When an empowered team walks into your office and asks you to decide on an issue, find a way to have them solve the problem themselves. I once heard of a manager who tossed a coin for every decision his team asked him to make. This quickly motivated the team to make their own decisions, as they balked at being ruled by a penny. I sometimes use a mirror as a metaphor. As a manager you can act as a mirror to the team. You can help them with their own thinking processes. If they look at you for guidance, you hold up the mirror and help them to find guidance in themselves.

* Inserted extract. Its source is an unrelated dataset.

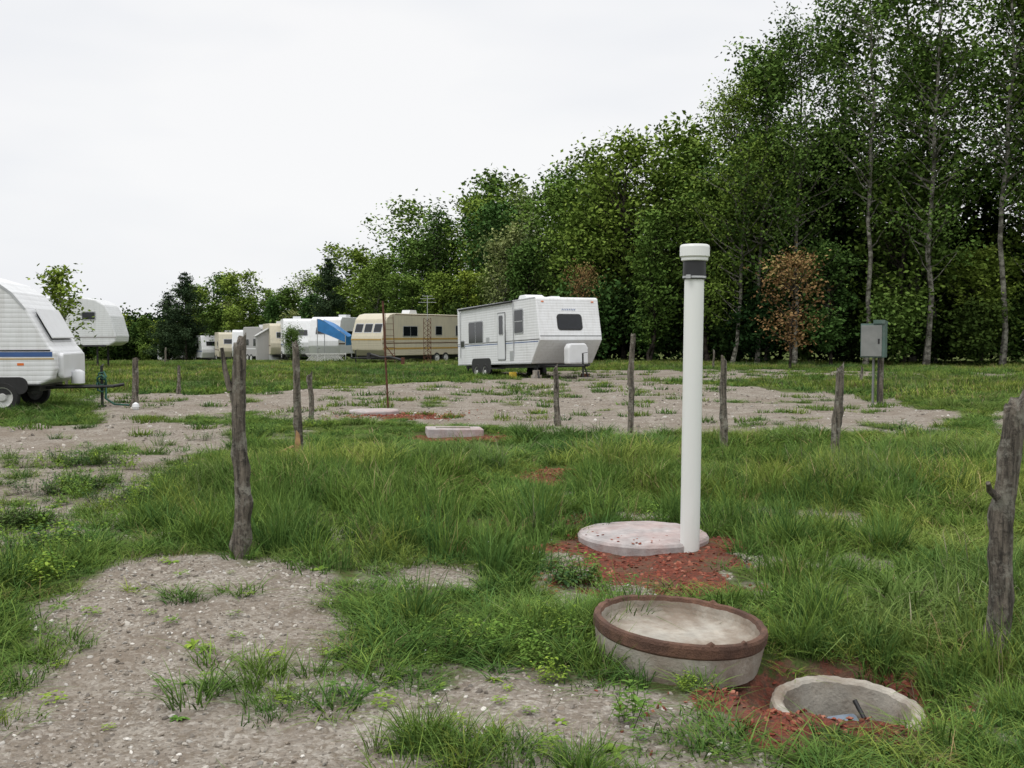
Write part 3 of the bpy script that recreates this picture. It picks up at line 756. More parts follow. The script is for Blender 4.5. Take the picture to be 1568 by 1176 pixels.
for cx, cy, n, h in ((-1.15, 4.55, 10, .55), (-.95, 4.25, 5, .45), (-.35, 3.85, 14, .7), (-.15, 3.7, 14, .6), (.25, 3.65, 10, .5), (-2.35, 3.9, 14, .6), (-1.9, 5.9, 5, .35), (.75, 4.75, 12, .75), (1.95, 3.6, 22, .7), (2.2, 4.1, 20, .9),
                     (1.2, 5.10, 10, .8), (1.55, 5.12, 12, .9), (1.9, 5.0, 12, .8), (2.12, 4.6, 12, .9), (-2.3, 5.0, 10, .5), (-2.5, 4.4, 12, .6), (.40, 5.1, 10, .6), (1.33, 5.2, 8, .7)):
    emit(cx + rg.normal(0, .11, n), cy + rg.normal(0, .09, n), pick(GI + [4], n), .85, h * rg.uniform(.6, 1.2, n))
x, y = band(16, 45, .5); b = bare_mask(x, y); k = (b > .3) & (rg.random(len(x)) < .7); x, y = x[k], y[k]
for _ in range(3): emit(x + rg.normal(0, .2, len(x)), y + rg.normal(0, .15, len(x)), pick(FS, len(x)), rg.uniform(1, 1.6, len(x)), rg.uniform(.7, 1.5, len(x)))
x, y = band(26, 60, 4); m = cover_max(x, y, 1.0); b = cover(x, y); k = (m >= .3) & (b < .45); x, y = x[k], y[k]
emit(x, y, pick(FS, len(x)), rg.uniform(1.6, 2.4, len(x)), rg.uniform(1, 1.8, len(x)))
x, y = band(2.4, 12, 7); b = bare_mask(x, y); r = red_mask(x, y); wn = fbm(x * .9 + 3, y * .9, 55)
k = (rg.random(len(x)) < .12 + .6 * sstep(.5, .6, wn)) & (b < .85) & (r < .4) & ((b > .12) | (rg.random(len(x)) < .25)); x, y = x[k], y[k]
emit(x, y, pick(WR + [WBY, WC], len(x), [.25, .25, .2, .3]), rg.uniform(.4, 1.0, len(x)))
x, y = band(2.6, 7, 45); b = bare_mask(x, y); k = (rg.random(len(x)) < .05 + .28 * (y < 5.2) * (b < .93)) & (b > .3) & (red_mask(x, y) < .5); x, y = x[k], y[k]
emit(x, y, pick([WC, WC, WC] + WR, len(x)), rg.uniform(.3, .75, len(x)))
def cl(cx, cy, rx, ry, n, ids, s0, s1):
    x = cx + rg.normal(0, rx * .5, n); y = cy + rg.normal(0, ry * .5, n); emit(x, y, pick(ids, n), rg.uniform(s0, s1, n))
for cx, cy, rx, ry, n in ((-4.5, 10.3, .5, .5, 26), (-5.4, 12.3, .7, .6, 26), (-3.6, 11.2, .5, .4, 18), (-4.1, 8.4, .45, .35, 26), (-3.7, 9.6, .5, .4, 14), (-5.6, 9.2, .5, .5, 20), (-3.5, 7.5, .3, .3, 14), (-4.8, 8.0, .3, .3, 12),
                      (3.4, 14.2, 1.2, .5, 20), (-4.4, 15.6, .6, .7, 14), (4.6, 13.2, .8, .5, 14), (-3.2, 17.6, .6, .7, 10), (6.5, 15, 1.0, .8, 18), (-3.15, 6.3, .25, .25, 8), (.45, 6.4, .2, .2, 8)):
    cl(cx, cy, rx, ry, n, WB + [WBY], .7, 1.2)
for cx, cy, rx, ry, n in ((.0, 5.1, .55, .22, 40), (-.4, 5.4, .3, .2, 12), (2.1, 5.8, .5, .3, 12), (-2.7, 4.7, .25, .5, 18), (-3.3, 9.0, .6, .6, 18)):
    cl(cx, cy, rx, ry, n, [WBY] + WR, .5, .9)
scatter('grass_and_weeds', np.concatenate(P_), np.concatenate(R_), np.concatenate(S_), np.concatenate(I_), VC)

FC = bpy.data.collections.new('flower_kinds')
for i in range(2):
    o = flower(i).obj('f%d' % i, coll=FC)
P_, R_, S_, I_ = [], [], [], []
x, y = band(3.4, 8, 1.6); k = (fbm(x * .8, y * .8, 61) > .5) & (x > -.8); x, y = x[k], y[k]
emit(x, y, pick([0, 1], len(x)), rg.uniform(.7, 1.2, len(x)))
scatter('white_wildflowers', np.concatenate(P_), np.concatenate(R_), np.concatenate(S_), np.concatenate(I_), FC)

SC = bpy.data.collections.new('stone_kinds')
for i in range(4): SC.objects.link(bpy.data.objects.new('s%d' % i, stone(i, 'pebble')))
P_, R_, S_, I_ = [], [], [], []
x, y = band(2.4, 9, 800); b = bare_mask(x, y); k = (rg.random(len(x)) < sstep(.2, .7, b) * (.35 + .65 * sstep(.36, .58, fbm(x * 1.7, y * 1.7, 99)))) & (red_mask(x, y) < .7); x, y = x[k], y[k]
s = .0045 + .0120 * rg.random(len(x)) ** 3 + (rg.random(len(x)) < .02) * .012
emit(x, y, pick([0, 1, 2, 3], len(x)), s, tilt=.5, zoff=.001)
x, y = band(9, 34, 14); b = bare_mask(x, y); k = rg.random(len(x)) < sstep(.3, .8, b) * .9; x, y = x[k], y[k]
emit(x, y, pick([0, 1, 2, 3], len(x)), .012 + .035 * rg.random(len(x)) ** 3, tilt=.5)
scatter('gravel', np.concatenate(P_), np.concatenate(R_), np.concatenate(S_), np.concatenate(I_), SC)
RC = bpy.data.collections.new('chip_kinds')
for i in range(4): RC.objects.link(bpy.data.objects.new('r%d' % i, stone(20 + i, 'redchip', .35)))
P_, R_, S_, I_ = [], [], [], []
for cx, cy, rx, ry in REDS:
    n = int(2600 * rx * ry); x = cx + rg.uniform(-1.4, 1.4, n) * rx; y = cy + rg.uniform(-1.4, 1.4, n) * ry
    k = (rg.random(n) < np.maximum(red_mask(x, y), .03)) & (((x - HOLE[0]) ** 2 + (y - HOLE[1]) ** 2) > .35 ** 2); x, y = x[k], y[k]
    emit(x, y, pick([0, 1, 2, 3], len(x)), rg.uniform(.005, .016, len(x)) * (1 + .03 * y), tilt=.5, zoff=.003)
n = 60; a_ = rg.random(n) * 6.283; r_ = .5 * rg.random(n) ** .35
x = 1.02 + r_ * np.cos(a_); y = 7.75 + r_ * np.sin(a_); k = y < 7.75; x, y = x[k], y[k]; n = len(x)
P_.append(np.stack([x, y, np.full(n, gz(1.03, 7.75) + .066)], 1)); R_.append(np.stack([rg.normal(0, .2, n), rg.normal(0, .2, n), rg.random(n) * 6.283], 1)); S_.append(np.repeat(rg.uniform(.006, .014, n)[:, None], 3, 1)); I_.append(pick([0, 1, 2, 3], n))
scatter('red_mulch_chips', np.concatenate(P_), np.concatenate(R_), np.concatenate(S_), np.concatenate(I_), RC)

# ------------------------------------------------------------------ fence posts
def post(name, x, y, h, r, lean=(0, 0), seed=0, knots=3, flare=.25, split=None, fresh=False):
    rr = random.Random(seed); mb = MB(); n = 16; K = 36
    z0 = gz(x, y) - .15
    ph = [rr.random() * 6 for _ in range(4)]
    kn = [(rr.uniform(.15, .9), rr.random() * 6.28, rr.uniform(.25, .55)) for _ in range(knots)]
    vs = []; H = h + .15
    for i in range(K + 1):
        t = i / K; cx = lean[0] * t + .022 * math.sin(3.1 * t + ph[0]) + .01 * math.sin(9 * t + ph[1]); cy = lean[1] * t + .015 * math.sin(2.3 * t + ph[2])
        for j in range(n):
            w = 2 * math.pi * j / n
            q = r * (1 - .16 * t) * (1 + flare * math.exp(-t * 9)) * (1 + .07 * math.sin(2 * w + ph[3] + t * 3) + .055 * math.sin(5 * w + t * 5) + rr.uniform(-.05, .05))
            for kt, kw, ka in kn:
                dw = math.cos(w - kw); q *= 1 + ka * math.exp(-((t - kt) * 24 * h / 1.4) ** 2) * max(0, dw) ** 3
            zt = H * t + (rr.uniform(-.025, .035) + .045 * math.sin(w + ph[0]) if i == K else 0)
            vs.append((cx + q * math.cos(w), cy + q * math.sin(w), zt))
    fs = [(i * n + j, i * n + (j + 1) % n, (i + 1) * n + (j + 1) % n, (i + 1) * n + j) for i in range(K) for j in range(n)]
    mb.add(vs, fs, 'wood', True)
    top = vs[-n:]; c = (sum(v[0] for v in top) / n, sum(v[1] for v in top) / n, H - .012)
    mb.add(top + [c], [(j, (j + 1) % n, n) for j in range(n)], 'wood')
    if split:
        for (a, b, rb) in split:
            mb.tube([a, ((a[0] + b[0]) / 2 - .008, a[1], (a[2] + b[2]) / 2), b], [rb * 1.3, rb, rb * .7], 'wood', 7)
    if fresh:
        mb.prism([(-.05, -.16), (.05, -.16), (.03, .14), (-.02, .2)], (0, -r * 1.18, .36), (1, 0, 0), (0, .1, 1), (0, -1, 0), .012, 'fresh_wood')
    return mb.obj(name, None, (x, y, z0))
FP = 'wooden_fence_post'
post(FP, -1.93, 7.0, 1.52, .054, (.04, 0), 1, 8, .3, [((-.03, -.01, 1.32), (-.085, -.01, 1.62), .018)])
post(FP, -2.77, 13.0, 1.5, .05, (-.05, 0), 2, 5, .2, None, True)
post(FP, -3.72, 18.5, .88, .05, (.03, 0), 3)
post(FP, .78, 17.6, 1.02, .05, (.0, 0), 4)
post(FP, 1.96, 16.4, 1.58, .046, (.0, 0), 5, 4)
post(FP, 2.92, 13.7, 1.30, .05, (-.07, 0), 6, 5, .5)
post(FP, 3.84, 12.0, 1.22, .052, (.10, 0), 7, 5)
post(FP, 2.33, 4.85, 1.28, .058, (.13, .03), 8, 9, .35, [((.02, -.02, .98), (-.05, -.06, 1.06), .016)])
post(FP, -8.25, 22, 1.05, .07, (.03, 0), 9)
post(FP, -9.1, 27.5, .75, .05, (0, 0), 10)
post(FP, 3.9, 33, .55, .10, (0, 0), 12)
for i, (x, y, h) in enumerate(((-20, 58, .9), (-16.5, 60, .8), (10, 50, .9), (12.5, 36, .5))): post(FP, x, y, h, .05, (.02, 0), 20 + i)
mb = MB(); mb.tube([(-.3, .05, .02), (.0, 0, .12), (.16, -.02, .2)], [.03, .026, .02], 'fresh_wood', 7); mb.obj('split_stake', None, (-2.95, 12.8, gz(-2.95, 12.8)))

# ------------------------------------------------------------------ PVC vent pipe
g0 = gz(1.31, 7.35)
e = empty('vent_pipe', (1.31, 7.35, g0), (0, math.radians(.5), 0))
mb = MB(); mb.tube([(0, 0, -.1), (0, 0, 2.04)], .071, 'pvc', 40); mb.obj('pipe', e)
mb = MB(); mb.lathe([(.071, 1.99), (.083, 1.99), (.084, 2.0), (.082, 2.12), (.074, 2.125)], 'rubber_coupling', 40); mb.obj('rubber_coupling', e)
mb = MB(); mb.lathe([(.080, 1.997), (.0865, 1.998), (.0865, 2.012), (.080, 2.013)], 'steel', 40); mb.box((-.075, -.1, 1.992), (-.045, -.078, 2.018), 'steel'); mb.obj('hose_clamp', e)
mb = MB(); mb.lathe([(.074, 2.122), (.094, 2.122), (.097, 2.128), (.097, 2.145), (.102, 2.15), (.108, 2.155), (.108, 2.222), (.103, 2.236), (.095, 2.24), (.0, 2.245)], 'pvc', 40, smooth=False); mb.obj('cap', e)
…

When a team member walks into your office and asks you to do something for which you had delegated responsibility to someone else, make it clear to her that this is now the job of that other person. Tell her that trust is meant to be a transitive relation. If employee A trusts manager M to make a decision, and manager M trusts empowered employee B to make such decisions, then by agreement employee A should also trust employee B. Never betray your trust in employee B by making decisions for him, and certainly not behind his back!

And finally, when nobody walks into your office, then don’t criticize them for not consulting you about their decisions, even if they turn out to be terrible. If you want to be consulted in advance you must clearly communicate those expectations. Of course, if you have communicated such a requirement, and the team hasn’t lived up to it, then they have broken the trust, and will need to repair it. A contribution to the cookie jar will do nicely, I think.